I was reminded of something important last night. If we want our children to be able to carryon meaningful conversations with people, there are some basic understandings that come in very handy. But something much more important must be established.

I’ve written about friendship skills in some of my books and we provide materials to help especially preteens and teens engage with their peers. And, in my book 8 Great Smarts I explain that when we are being people smart we are better able to think with other people. This smart, like the others, can be awakened, strengthened, and trained. I encourage parents to do this for themselves and their children.

Some of us are introverted and we get our energy when we are alone and some of us are extroverted and we get our energy when we are with others. This, too, is valuable to understand as it relates to conversing with others. It’s definitely worth explaining to our children. Not only will they become more comfortable in their own skin, but they will be less judgmental toward others not like them and perhaps more successful at engaging with them in meaningful conversations.

Last night, to celebrate my birthday, I went to dinner with two friends who do not live in the area. We have not seen each other for two years. It was a glorious three-hour conversation that probably could’ve gone for several more hours except that it was late. Being people smart helped us. But, I’m introverted so sometimes times like this can be exhausting. It wasn’t. It was energizing and full of life that will last. Why?

We like each other and we genuinely care for each other. We asked about each other’s family members and how our ministries are going. We shared stories about God’s faithfulness to remind us of His goodness. We talked about struggles and committed to pray for each other.
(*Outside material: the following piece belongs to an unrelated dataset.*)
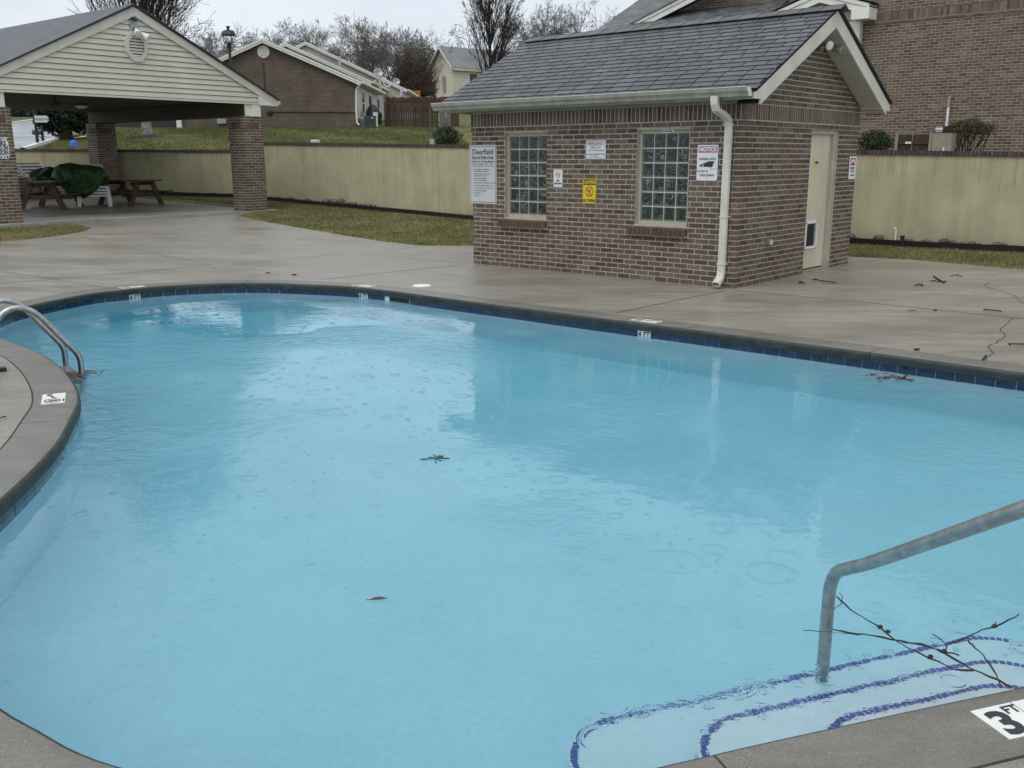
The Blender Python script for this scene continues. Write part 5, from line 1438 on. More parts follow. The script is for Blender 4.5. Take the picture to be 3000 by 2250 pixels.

Our questions didn’t come across as obligatory interrogation, but rather genuine interest and concern.

All of this has to do with basic friendliness and other-centeredness which I wrote about on Monday. All the skills in the world won’t help if we and children don’t care about others. Knowing whether we’re people smart, self smart, introverted, or extroverted is valuable, but will never replace genuine interest in others. Care. Concern. Curiosity. Love. Maybe these can be taught. I know they can be awakened, modeled, and talked about. We have to get our eyes off ourselves.

There’s another reality. We and our children must be comfortable enough with ourselves to share ourselves with others. One-sided conversations don’t lead to friendship.

Do your children have a solid, healthy identity? Do they know themselves well enough to talk about themselves with humility and joy? They should. But, this can result in being self-centered if we don’t talk about others and our delight to relate. We were created to belong. To be connected. To love and be loved.

When is the last time we talked with children we influence about being friendly, open, kind, inquisitive, and conversational? Have we helped them know their strengths, interests, and challenges? Do they know which ones might be good to talk about with others? Who?

I think instruction can be valuable. Pray and think about this. Ask your children whether they want help. Talk about what help you wish you had.

I do think most of what my friends and I experienced last night was due to healthy self-awareness and genuine appreciation and love for each other. It resulted in vulnerable and confident sharing that was life-giving. Talk about this, too.

Guess what? Tonight I get to see these same friends again along with many others. And, tomorrow night and Friday night I’m having dinner with other friends. I can forget I’m introverted for a while because people matter and investing in others enriches our lives. I’m very grateful!